Mas a tarefa da política - e, neste caso específico, a da diplomacia - é justamente a de tornar possível o desejável e, assim, buscar possíveis pontos de encontro onde cada um dos deles renuncie a uma parte de suas exigências iniciais, ao mesmo tempo em que possa se apresentar à opinião pública como vencedor substancial da disputa.
Qual é e qual deveria ser, em sua opinião, o papel da diplomacia e, especialmente, da diplomacia europeia neste momento?
Acredito que uma diplomacia de mediação deve evitar tomar partido aprioristicamente na defesa até o fim da posição de um dos dois contendores; devemos nos precaver contra a tentação de considerar este conflito como uma "guerra santa" contra o "império do mal" de reaganiana memória. Isto não deve, entretanto, significar contentar-se com um julgamento de equidistância entre os dois. O que pode ser definido como "pacifismo político" deve, realisticamente, partir da situação atual, mas propor uma perspectiva para superá-la.
Que propostas de negociação o senhor vê como possível para alcançar uma trégua e depois construir uma paz duradoura?
A situação concreta, quer queiramos quer não, nos vê voltando décadas atrás para uma política de contraposição e de poder. A Rússia persegue nostalgicamente seu papel antigo como uma grande potência internacional e vê com suspeita qualquer ameaça às suas fronteiras orientais. Nesta situação, é razoável propor uma espécie de "faixa de neutralidade" que se estende do Báltico até o Mar Negro. E invocar os princípios fundamentais da Organização para a Segurança e Cooperação na Europa, que se baseiam na integridade territorial dos Estados membros e, ao mesmo tempo, preveem uma ampla autonomia para os territórios habitados por minorias étnicas. Essa é a razão pela qual considero inadequado, pelo menos neste momento, qualquer alargamento da OTAN e sugiro que deva ser considerada uma moratória sobre os pedidos de adesão da Suécia e da Finlândia.
Em sua opinião, tudo foi feito para evitar esta guerra antes que ela eclodisse e, depois, pará-la uma vez que ela eclodisse?
Não sei dizer se era possível evitar o surgimento do conflito; no entanto, parece que, por parte da Rússia e dos Estados Unidos, prevaleceu uma espécie de "nostalgia de cercas históricas" na esperança de que "mostrar os músculos" valeria a pena em termos de consenso interno.
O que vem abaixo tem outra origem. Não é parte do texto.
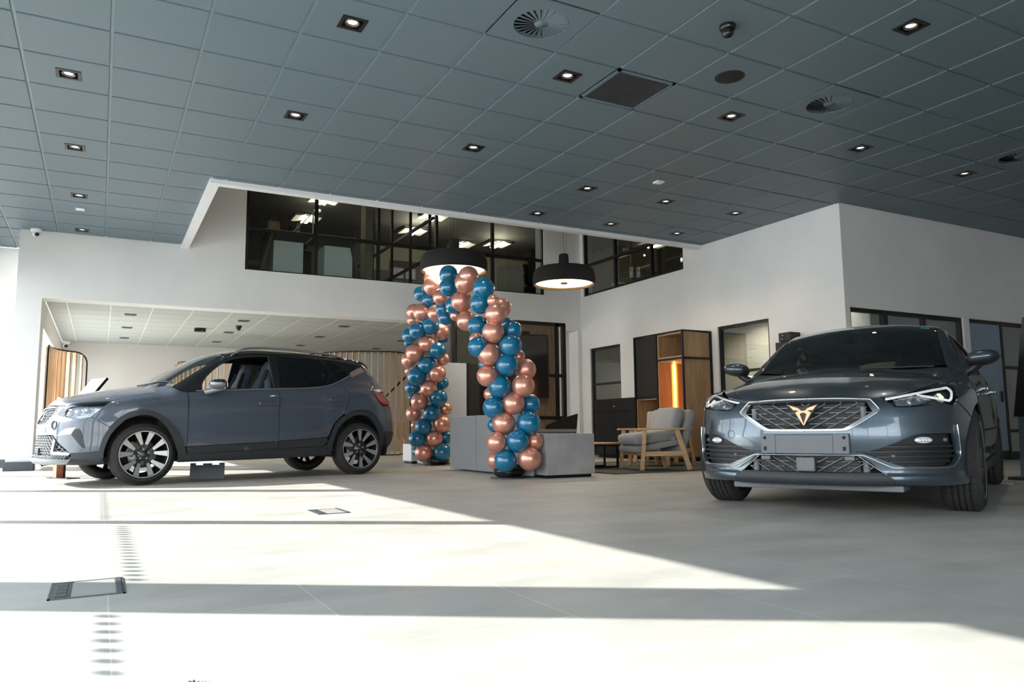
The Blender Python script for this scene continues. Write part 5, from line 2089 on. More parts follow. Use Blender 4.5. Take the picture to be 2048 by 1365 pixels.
# ================================================================== grey-blue hatchback, side on at the left
M['tyre'] = mat('tyre_rubber', (0.026, 0.0255, 0.024), .8, var=.2, scale=30, bump=.2, bscale=250)
M['tyre_cut'] = mat('tyre_groove', (0.006, 0.006, 0.006), .9)
M['rim_dk'] = mat('graphite_alloy', (0.06, 0.065, 0.07), .3, .8, coat=.4)
M['rim_face'] = mat('machined_alloy', (0.62, 0.63, 0.65), .28, .9)
M['disc'] = mat('brake_disc_steel', (0.28, 0.27, 0.26), .4, .9)
M['clad'] = mat('dark_grey_cladding', (0.020, 0.024, 0.028), .55, var=.06, scale=60, bump=.15, bscale=700)
M['chrome'] = mat('bright_chrome', (0.80, 0.81, 0.82), .10, 1.0, var=.02)
M['satin'] = mat('satin_silver_trim', (0.28, 0.30, 0.31), .38, .6, var=.02)
M['paint_h'] = car_paint('grey_blue_paint', (0.042, 0.056, 0.080), (0.056, 0.072, 0.100), rough=.42, metal=.08)
M['paint_in'] = mat('body_inner', (0.012, 0.012, 0.013), .8)
M['roof_bk'] = mat('gloss_black_roof', (0.006, 0.006, 0.007), .15, var=.05, coat=1.0)
M['screen_gl'] = glass('windscreen_glass', (0.60, 0.70, 0.66), .16)
M['tint_gl'] = glass('dark_tinted_glass', (0.045, 0.055, 0.055), .16)
M['lamp_gl'] = glass('headlamp_cover', (0.92, 0.95, 0.97), .14)
M['lamp_in'] = mat('headlamp_silver_reflector', (0.52, 0.55, 0.58), .22, .85)
M['lamp_dk'] = mat('headlamp_dark_bezel', (0.03, 0.033, 0.037), .3, .4)
M['lens'] = mat('clear_lamp_lens', (0.85, 0.88, 0.92), .08, .3, coat=1)
M['red_l'] = mat('red_tail_lens', (0.30, 0.008, 0.012), .12, coat=1.0, var=.2, scale=30)
M['seat_dk'] = mat('black_seat_cloth', (0.022, 0.024, 0.028), .9, var=.2, scale=40)
M['seat_lt'] = mat('slate_blue_seat_trim', (0.09, 0.12, 0.16), .7, var=.1)
M['rose_trim'] = mat('rose_gold_decal', (0.42, 0.28, 0.27), .35, .5)
M['mid_gr'] = mat('mid_grey_plastic', (0.10, 0.11, 0.12), .5)
M['mesh_gr'] = mat('satin_grille_mesh', (0.24, 0.25, 0.27), .35, .6, var=.02)
M['mirror_gl'] = mat('mirror_glass', (.7, .72, .74), .02, 1.0, var=.01)

hb = empty('car', (-0.574468, 9.667682, 0), 0.214424, label='grey-blue compact hatchback with black roof parked side on at the left', category='car', group='cars on display')
HB = Car(hatchback(), hb)
pan = HB.panel
PH = [M['paint_h'], M['paint_in']]
HL = [(0.412, 0.753), (0.481, 0.783), (0.559, 0.831), (0.718, 0.863), (0.904, 0.877), (1.017, 0.878), (0.938, 0.8), (0.864, 0.732), (0.78, 0.71), (0.677, 0.715), (0.516, 0.74)]
hood_front = [('t', .095, 0), ('t', .100, .15), ('t', .108, .30), ('t', .127, .40), ('t', .158, .50)]
hood_side = [('c', .488, .800), ('c', .559, .838), ('c', .718, .870), ('c', .904, .884), ('c', 1.020, .885)]
seam = [('t', .71, .745), ('t', .96, .715), ('t', 1.075, .692), ('t', 1.135, .672)]
pan('bonnet', 'top', hood_front + hood_side + seam + [('t', 1.02, .47), ('t', .93, .25), ('t', .905, 0)], PH, sym=True, inner=True)
# wing
arc_out = [(1.236, .400), (1.222, .45), (1.165, .56), (1.035, .703), (.925, .768), (.80, .795), (.669, .768), (.569, .697), (.496, .616)]
fend = pan('front_wing', 'cyl', [('c', 1.026, .878)] + [('t', .71, .749), ('t', .96, .719), ('t', 1.075, .696), ('t', 1.135, .676)] + [('s', 1.20, 1.00), ('s', 1.258, .995), ('s', 1.262, .70), ('s', 1.255, .400)] + [('s', a, b) for a, b in arc_out] + [('c', .869, .726), ('c', .947, .80)], PH, mirror=True, inner=True)
# bumper skin with its openings
UG = [(0, .826), (.20, .826), (.352, .824), (.372, .775), (.352, .735), (.268, .655), (.24, .648), (0, .646)]
bump_poly = [('t', .089, 0), ('t', .094, .15), ('t', .102, .30), ('t', .121, .40), ('t', .150, .50), ('c', .478, .790), ('c', .406, .751), ('c', .516, .733), ('c', .677, .708), ('c', .78, .703), ('c', .866, .722),
             ('s', .492, .612), ('s', .455, .52), ('s', .425, .43), ('s', .412, .372), ('c', .86, .360), ('c', .717, .355), ('c', .66, .395), ('c', .57, .455), ('c', .515, .500), ('c', .46, .535), ('c', .2, .535), ('c', 0, .535)]
fog_h = [(.463 + .042 * math.cos(a), .638 + .050 * math.sin(a)) for a in [2 * PI * k / 16 for k in range(16)]]
fb = pan('front_bumper', 'cyl', bump_poly, PH, sym=True, holes=[{'sym': UG}, fog_h, [(-a, b) for a, b in fog_h]], res=.03, step=.02)
HB.bead('bumper_seam', 'cyl', [('c', .869, .724), ('s', .495, .614)], .0012, M['dark'], off=-.001, parent=fb)


def wave_grille(car, par, view, u0, u1, z0, z1, rows, amp, period, off, r, m_, poly):
    """rows of chrome chevrons lying behind the skin, kept inside the opening"""
    mb = MB()
    poly = np.array(poly)
    for k in range(rows):
        z = z0 + (k + .5) * (z1 - z0) / rows
        n = int((u1 - u0) / period * 2)
        pts = []
        for i in range(n + 1):
            u = u0 + (u1 - u0) * i / n
            zz = z + (amp if (i + k) % 2 else -amp)
            pts.append((u, zz))
        P = smooth_poly(pts, False, .012, 200)
        keep = inside(poly, P)
        Q = car.b.solve(view, P)
        Q = Q + car.b.n(Q) * off
        run = []
        for q, kk in zip(Q, keep):
            if kk:
                run.append(q)
            else:
                if len(run) > 2:
                    mb.tube(run, r, 5)
                run = []
        if len(run) > 2:
            mb.tube(run, r, 5)
    return mb.build('mesh', m_, par)


ug = pan('upper_grille', 'cyl', UG, M['dark'], sym=True, off=-.035, th=.0)
full = UG + [(-a, b) for a, b in UG[::-1]]
wave_grille(HB, ug, 'cyl', -.40, .40, .655, .825, 6, .008, .075, -.012, .0030, M['mesh_gr'], full)
HB.bead('grille_frame', 'cyl', UG, .008, M['chrome'], off=.001, closed=True, sym=True, parent=ug)
# emblem: chrome S in two strokes
mb = MB()
for pts in ([(.032, .778), (-.010, .783), (-.030, .765), (-.030, .750), (.030, .738)], [(-.032, .700), (.010, .695), (.030, .712), (.030, .728), (-.030, .742)]):
    P = smooth_poly(pts, False, .006, 200)
    Q = HB.b.solve('cyl', P)
    mb.tube(Q + HB.b.n(Q) * .012, .0085, 6)
mb.build('emblem', M['chrome'], ug)
# number plate recess with a clear protector
pan('number_plate', 'cyl', [(0, .560), (.255, .560), (.255, .622), (0, .622)], M['satin'], sym=True, off=.004, th=.006, corner=20)
# lower grille
LG = [(0, .532), (.46, .532), (.492, .495), (.478, .39), (.466, .306), (0, .306)]
lg = pan('lower_grille', 'cyl', LG, M['dark'], sym=True, off=-.030, th=0)
lfull = LG + [(-a, b) for a, b in LG[::-1]]
wave_grille(HB, lg, 'cyl', -.5, .5, .310, .53, 8, .009, .075, -.010, .0025, M['mesh_gr'], lfull)
MB().box((-.006, -.045, .315), (.02, .045, .40), 0, .006).build('radar_cover', M['clad'], lg)
SG = [(.534, .467), (.694, .363), (.505, .363)]
sg = pan('side_grille', 'cyl', SG, M['dark'], mirror=True, off=-.02, th=0)
for k, s_ in enumerate((1, -1)):
    sp_ = [(s_ * a, b) for a, b in SG]
    wave_grille(HB, sg[k], 'cyl', min(s_ * .5, s_ * .7), max(s_ * .5, s_ * .7), .36, .47, 4, .008, .07, -.004, .0032, M['mesh_gr'], sp_)
pan('silver_blade', 'cyl', [(.499, .500), (.533, .478), (.508, .370), (.687, .360), (.722, .352), (.708, .322), (.500, .330), (.462, .345)], M['satin'], mirror=True, off=.012, th=.03)
pan('bumper_vent', 'cyl', [(.500, .328), (.704, .320), (.694, .296), (.49, .302)], M['dark'], mirror=True, off=-.004, th=0)
ct = MB()
for s_ in (-1, 1):
    for u in (.53, .565, .60, .635, .67):
        Q = HB.b.solve('cyl', np.array([(s_ * u, .297), (s_ * (u + .012), .328)]))
        ct.beam(Q[0] + HB.b.n(Q)[0] * .004, Q[1] + HB.b.n(Q)[1] * .004, .006, .014)
ct.build('vent_fins', M['satin'], hb)
pan('front_lip', 'cyl', [('c', 0, .300), ('c', .30, .300), ('c', .489, .296), ('c', .742, .290), ('c', .70, .270), ('c', .35, .262), ('c', 0, .262)], M['satin'], sym=True, off=.035, th=.05)
pan('bumper_cladding', 'cyl', [('c', .717, .355), ('c', .86, .358), ('s', .412, .370), ('s', .455, .362), ('s', .445, .235), ('c', .80, .235), ('c', .60, .235), ('c', .0, .235), ('c', 0, .262), ('c', .35, .262), ('c', .70, .27), ('c', .735, .30)], M['clad'], off=.006, th=.02, mirror=True)
pan('sensor_panel', 'cyl', [(0.711, 0.54), (0.737, 0.584), (0.777, 0.602), (0.807, 0.561), (0.849, 0.401), (0.823, 0.406)], M['clad'], mirror=True, off=.003, th=.004)
pan('drl_recess', 'cyl', [(0.53, 0.526), (0.623, 0.593), (0.755, 0.617), (0.735, .590), (0.711, 0.545)], M['satin'], mirror=True, off=.002, th=.003)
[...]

Infelizmente, em tudo isso, a Europa tem se destacado por sua ausência. Incapaz de elaborar e expressar uma política externa, demonstrou que ainda está presa à Europa das Pátrias de memória gaullista e que é incapaz de se tornar uma Europa dos povos. E dizer que, justamente neste momento trágico da invasão da Ucrânia, ela poderia - e talvez ainda poderia - desempenhar um papel decisivo. Certamente, é a Europa que está pagando o preço mais alto por esta guerra. A tendência da taxa de câmbio euro-dólar dos últimos quatro meses significa algo?
No Angelus de domingo, 3 de julho, o Papa Francisco pediu por uma paz que não seja mais "baseada no equilíbrio de armas, no medo mútuo". Que futuro nos espera depois deste conflito no coração da Europa?
Devemos reagir contra a tentação de acreditar na inevitabilidade da guerra e de nos habituarmos a seus horrores. Em um mundo globalizado, não faz sentido pensar numa segurança "contra os outros", porque somenteumaa segurança "com os outros" é possível. As autossuficiências autárquicas não nos salvarão, mas apenas uma consciência de interdependência em um destino comum. Podem parecer sonhos utópicos, mas - como dizia La Pira e como nos ensina o magistério do Papa Francisco todos os dias - em última análise, a história se renderá à utopia.